Most of my memories of Christmas have been times spent with family. There’s something about the season that brings family members from the far corners of the country back home again.
When I was young, Christmas was excitement and anticipation as we thought of Santa and his reindeer flying through the air and hopefully finding our house. Not just finding our house, but bringing me that Lionel train that I asked Santa for each year. I have to admit that I coveted our neighbor’s Lionel train set with the cattle car where the little black cattle went in and out of the car. Thompson’s also had a refrigerated car with a little man that set a milk can from the car onto a platform. If anyone is going to end up in h-e-double-ll for the sin of coveting, it will definitely be me. I know all about coveting.
Each year Christmas came and went, with no Lionel train. Santa must have misplaced my list with only one item on it… a Lionel train. I tried to be a good little boy most of the time. There were a few times when I got into trouble and Santa, or one of his spies, must have been watching. At least I always got something from Santa and not just a lump of coal in my stocking, like he supposedly left for naughty boys and girls.

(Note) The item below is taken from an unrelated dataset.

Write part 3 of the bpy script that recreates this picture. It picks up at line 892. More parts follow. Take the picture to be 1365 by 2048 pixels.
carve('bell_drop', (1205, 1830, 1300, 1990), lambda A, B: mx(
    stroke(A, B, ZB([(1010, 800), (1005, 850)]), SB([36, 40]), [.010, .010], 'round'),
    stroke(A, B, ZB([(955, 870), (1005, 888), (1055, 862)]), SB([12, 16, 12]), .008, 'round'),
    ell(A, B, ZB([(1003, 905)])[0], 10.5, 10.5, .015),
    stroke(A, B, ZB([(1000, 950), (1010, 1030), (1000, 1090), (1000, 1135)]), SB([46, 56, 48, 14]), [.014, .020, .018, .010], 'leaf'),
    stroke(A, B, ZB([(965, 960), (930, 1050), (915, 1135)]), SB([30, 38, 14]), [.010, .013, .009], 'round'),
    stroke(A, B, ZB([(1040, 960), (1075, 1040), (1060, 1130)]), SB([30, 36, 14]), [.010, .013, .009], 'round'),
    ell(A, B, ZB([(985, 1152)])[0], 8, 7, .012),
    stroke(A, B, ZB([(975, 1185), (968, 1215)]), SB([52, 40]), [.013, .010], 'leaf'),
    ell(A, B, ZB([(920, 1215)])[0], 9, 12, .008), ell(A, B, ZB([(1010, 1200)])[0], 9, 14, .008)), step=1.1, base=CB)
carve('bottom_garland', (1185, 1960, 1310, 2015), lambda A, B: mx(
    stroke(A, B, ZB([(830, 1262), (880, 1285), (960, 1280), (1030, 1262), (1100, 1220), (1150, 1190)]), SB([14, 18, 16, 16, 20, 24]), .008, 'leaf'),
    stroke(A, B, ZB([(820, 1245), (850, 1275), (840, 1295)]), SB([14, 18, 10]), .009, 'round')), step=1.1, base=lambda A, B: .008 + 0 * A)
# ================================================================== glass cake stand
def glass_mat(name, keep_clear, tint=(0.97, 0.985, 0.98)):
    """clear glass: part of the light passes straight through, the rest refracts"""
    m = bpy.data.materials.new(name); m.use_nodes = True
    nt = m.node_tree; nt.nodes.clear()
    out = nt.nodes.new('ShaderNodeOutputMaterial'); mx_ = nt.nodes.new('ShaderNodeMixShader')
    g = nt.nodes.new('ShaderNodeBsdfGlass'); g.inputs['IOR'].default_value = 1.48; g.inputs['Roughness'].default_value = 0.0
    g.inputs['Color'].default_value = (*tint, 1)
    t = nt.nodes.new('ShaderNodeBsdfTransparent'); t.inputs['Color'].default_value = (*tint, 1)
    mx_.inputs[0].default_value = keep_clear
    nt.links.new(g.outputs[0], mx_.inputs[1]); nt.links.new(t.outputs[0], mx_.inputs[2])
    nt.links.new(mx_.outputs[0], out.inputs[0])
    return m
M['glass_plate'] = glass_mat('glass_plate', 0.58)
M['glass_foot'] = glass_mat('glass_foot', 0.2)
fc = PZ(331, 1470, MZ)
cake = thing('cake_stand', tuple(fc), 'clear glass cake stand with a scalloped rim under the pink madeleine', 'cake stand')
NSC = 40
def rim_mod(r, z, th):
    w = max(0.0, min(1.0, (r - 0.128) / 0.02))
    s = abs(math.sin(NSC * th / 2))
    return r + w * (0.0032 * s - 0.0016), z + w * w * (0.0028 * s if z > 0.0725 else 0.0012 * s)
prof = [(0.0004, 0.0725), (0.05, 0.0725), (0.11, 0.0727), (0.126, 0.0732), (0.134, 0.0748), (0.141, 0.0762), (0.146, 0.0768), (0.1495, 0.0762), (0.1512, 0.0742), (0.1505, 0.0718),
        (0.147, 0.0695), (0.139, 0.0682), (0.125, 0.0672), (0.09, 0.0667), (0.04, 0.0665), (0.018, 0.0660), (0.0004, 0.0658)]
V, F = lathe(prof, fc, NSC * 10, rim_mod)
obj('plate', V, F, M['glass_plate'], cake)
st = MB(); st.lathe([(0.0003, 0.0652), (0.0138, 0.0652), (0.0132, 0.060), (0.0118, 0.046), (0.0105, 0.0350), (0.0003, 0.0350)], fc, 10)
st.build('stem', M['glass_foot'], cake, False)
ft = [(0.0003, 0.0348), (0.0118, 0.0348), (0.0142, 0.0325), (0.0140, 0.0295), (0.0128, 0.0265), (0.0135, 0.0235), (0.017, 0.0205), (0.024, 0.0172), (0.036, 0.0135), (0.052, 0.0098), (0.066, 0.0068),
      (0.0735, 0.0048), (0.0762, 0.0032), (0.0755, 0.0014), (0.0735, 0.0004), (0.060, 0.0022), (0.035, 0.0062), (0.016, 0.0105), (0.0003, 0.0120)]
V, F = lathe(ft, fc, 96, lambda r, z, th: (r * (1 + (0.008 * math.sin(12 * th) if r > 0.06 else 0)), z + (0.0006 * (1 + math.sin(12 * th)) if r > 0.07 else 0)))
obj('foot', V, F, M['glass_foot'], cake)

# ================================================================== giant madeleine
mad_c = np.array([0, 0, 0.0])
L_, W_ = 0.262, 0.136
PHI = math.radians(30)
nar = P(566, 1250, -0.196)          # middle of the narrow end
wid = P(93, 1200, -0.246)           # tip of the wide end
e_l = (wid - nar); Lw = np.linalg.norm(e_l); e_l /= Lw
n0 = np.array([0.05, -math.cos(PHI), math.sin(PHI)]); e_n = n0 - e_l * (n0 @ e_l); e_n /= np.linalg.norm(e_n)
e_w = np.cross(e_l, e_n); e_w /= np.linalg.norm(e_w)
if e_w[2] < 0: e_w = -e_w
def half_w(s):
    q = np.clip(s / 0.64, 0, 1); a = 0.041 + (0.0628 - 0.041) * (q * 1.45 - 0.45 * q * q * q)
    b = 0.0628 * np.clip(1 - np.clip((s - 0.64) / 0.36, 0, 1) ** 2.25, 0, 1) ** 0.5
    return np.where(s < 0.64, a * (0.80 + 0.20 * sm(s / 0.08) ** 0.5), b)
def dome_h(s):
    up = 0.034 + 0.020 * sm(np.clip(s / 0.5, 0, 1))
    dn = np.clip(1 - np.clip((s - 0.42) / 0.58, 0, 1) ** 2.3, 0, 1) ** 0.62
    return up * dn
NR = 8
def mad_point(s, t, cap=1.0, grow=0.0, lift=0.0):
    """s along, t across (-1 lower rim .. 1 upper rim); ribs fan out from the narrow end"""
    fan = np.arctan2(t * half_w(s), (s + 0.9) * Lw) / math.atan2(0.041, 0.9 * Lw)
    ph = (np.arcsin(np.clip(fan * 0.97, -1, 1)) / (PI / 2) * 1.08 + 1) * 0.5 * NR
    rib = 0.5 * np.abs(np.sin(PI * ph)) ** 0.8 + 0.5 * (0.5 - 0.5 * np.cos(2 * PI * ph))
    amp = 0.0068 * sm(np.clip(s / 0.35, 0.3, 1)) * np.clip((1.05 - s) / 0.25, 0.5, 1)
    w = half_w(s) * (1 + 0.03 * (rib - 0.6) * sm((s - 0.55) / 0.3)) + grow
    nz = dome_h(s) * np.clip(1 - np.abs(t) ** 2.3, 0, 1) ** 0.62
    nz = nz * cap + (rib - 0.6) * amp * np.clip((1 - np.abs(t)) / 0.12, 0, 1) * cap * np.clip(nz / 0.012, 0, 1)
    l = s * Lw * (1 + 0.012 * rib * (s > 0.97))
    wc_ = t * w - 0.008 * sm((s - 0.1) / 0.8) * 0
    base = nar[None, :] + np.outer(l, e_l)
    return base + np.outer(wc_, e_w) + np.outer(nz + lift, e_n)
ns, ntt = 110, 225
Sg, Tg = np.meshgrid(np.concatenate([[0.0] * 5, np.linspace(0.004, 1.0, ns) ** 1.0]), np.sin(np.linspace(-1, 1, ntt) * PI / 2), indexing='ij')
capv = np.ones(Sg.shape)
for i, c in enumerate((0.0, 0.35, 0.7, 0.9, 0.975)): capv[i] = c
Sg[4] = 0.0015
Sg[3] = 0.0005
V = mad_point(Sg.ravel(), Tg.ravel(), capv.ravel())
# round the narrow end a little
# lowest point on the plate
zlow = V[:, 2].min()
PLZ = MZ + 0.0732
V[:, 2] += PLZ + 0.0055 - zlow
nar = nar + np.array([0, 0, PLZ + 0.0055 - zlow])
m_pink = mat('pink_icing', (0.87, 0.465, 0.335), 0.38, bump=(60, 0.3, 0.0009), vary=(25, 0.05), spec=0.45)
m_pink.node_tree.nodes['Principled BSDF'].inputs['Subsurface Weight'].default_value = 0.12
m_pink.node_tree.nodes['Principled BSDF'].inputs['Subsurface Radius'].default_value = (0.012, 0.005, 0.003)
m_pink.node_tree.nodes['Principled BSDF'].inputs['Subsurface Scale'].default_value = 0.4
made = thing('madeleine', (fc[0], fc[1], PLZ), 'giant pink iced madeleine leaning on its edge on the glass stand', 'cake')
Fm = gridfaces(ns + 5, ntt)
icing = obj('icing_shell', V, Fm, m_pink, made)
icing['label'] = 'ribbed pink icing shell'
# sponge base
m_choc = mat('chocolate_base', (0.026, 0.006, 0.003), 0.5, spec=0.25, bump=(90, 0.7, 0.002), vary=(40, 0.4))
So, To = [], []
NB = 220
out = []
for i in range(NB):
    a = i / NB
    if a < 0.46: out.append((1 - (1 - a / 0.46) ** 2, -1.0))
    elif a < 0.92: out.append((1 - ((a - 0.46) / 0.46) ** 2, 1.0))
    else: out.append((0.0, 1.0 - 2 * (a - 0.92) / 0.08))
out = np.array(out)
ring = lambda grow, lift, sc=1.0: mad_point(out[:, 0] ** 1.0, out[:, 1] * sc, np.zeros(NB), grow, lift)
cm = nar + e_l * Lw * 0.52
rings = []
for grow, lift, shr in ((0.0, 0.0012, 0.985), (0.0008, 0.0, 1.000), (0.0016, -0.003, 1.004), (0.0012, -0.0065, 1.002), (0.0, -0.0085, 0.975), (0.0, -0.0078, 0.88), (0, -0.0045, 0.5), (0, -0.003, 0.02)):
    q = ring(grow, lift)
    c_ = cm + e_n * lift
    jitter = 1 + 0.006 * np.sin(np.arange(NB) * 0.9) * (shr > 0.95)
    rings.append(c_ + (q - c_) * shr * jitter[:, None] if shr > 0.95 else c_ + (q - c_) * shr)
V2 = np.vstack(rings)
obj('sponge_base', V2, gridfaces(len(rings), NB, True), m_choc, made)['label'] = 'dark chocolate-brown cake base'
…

When I’d mention that I’d been hoping this would be the year that Santa would bring me a Lionel train set, my father would tell me I was too young for a Lionel train. Then one year, I had become too old! I was confused. What was the right age for a Lionel train?
As I got older, getting together with all our family took on more importance. Aunts, uncles, and cousins would all gather together at Grandpa and Grandma Hanson’s on Christmas day. After the milking and chores were done, we got all cleaned up and decked out in our Sunday clothes and went to the Christmas service at the Coon Prairie Lutheran Church. Then we headed to the family get-together. Even Uncle James came home from Indianapolis. That seemed like a foreign country to those of us who had never been farther away from home than La Crosse, about twenty miles away.
Christmas was the one holiday that brought many family members home again. Christmas is a time of family togetherness. I did spend two years away from home at Christmas when I was in the army. One was spent in basic training at Fort Lewis, Washington and the other in Vietnam. Christmas spent alone, without family, is not the same. I still remember the loneliness I felt during those two Christmases spent far away from home and family.
I feel we’re losing some of that family togetherness as we become spread out all over the country. I think the days when aunts, uncles, cousins, and grandparents all got together have gone the way of small family farms. Except in Amish Country, family farms are few and far between. I feel we’ll lose an important part of who we are if we lose that connection to the family circle.
Christmas has also become so much more commercial. Buying lots of presents has become such a big part of Christmas. Now we have Black Friday, Cyber Monday, and as if that wasn’t enough, we begin the shopping frenzy on Thanksgiving Day. We may as well do away with Thanksgiving and start the shopping madness on Halloween.
For those of us raised in the Frozen Tundra, we need a little cold weather and snow to feel like Christmas is coming. During this cold weather and snow we’ve been experiencing, I was reminded of a remote cabin we came across while fishing in Canada one year. It was far from the cabin we were staying in. I wondered if it was the home of a backwoodsman who lived there year ‘round. Perhaps he lived off the land, hunting, fishing, and trapping. I thought, ‘what a lonely life he must lead.’ I wondered if he spent all winter alone, isolated in that little cabin. Did he spend Christmas alone too? Or, did he have family someplace where he went to spend Christmas?
I thought of that old trapper again this evening as I went out in the dark and five below zero weather to feed the birds. He must have led a very tough life to survive in these winter conditions. The stars were shining brightly in the sky. It was going to be a very cold night. Then I heard the honking of geese heading south with only the stars to guide them through the dark night. I was the trapper standing outside my cabin on that remote northern lake, listening to the geese passing overhead, and being surrounded by the majesty of all those stars. I wasn’t alone. I was one with nature, a small part of the vast world we inhabit.
As that old trapper gazed at the star-filled sky around him, and listened to the geese breaking the silence of the night, perhaps he felt and experienced the spirit of Christmas like few of us will ever experience. I have a feeling that the old trapper didn’t feel alone and was very much at peace as he felt connected with the world he was a part of.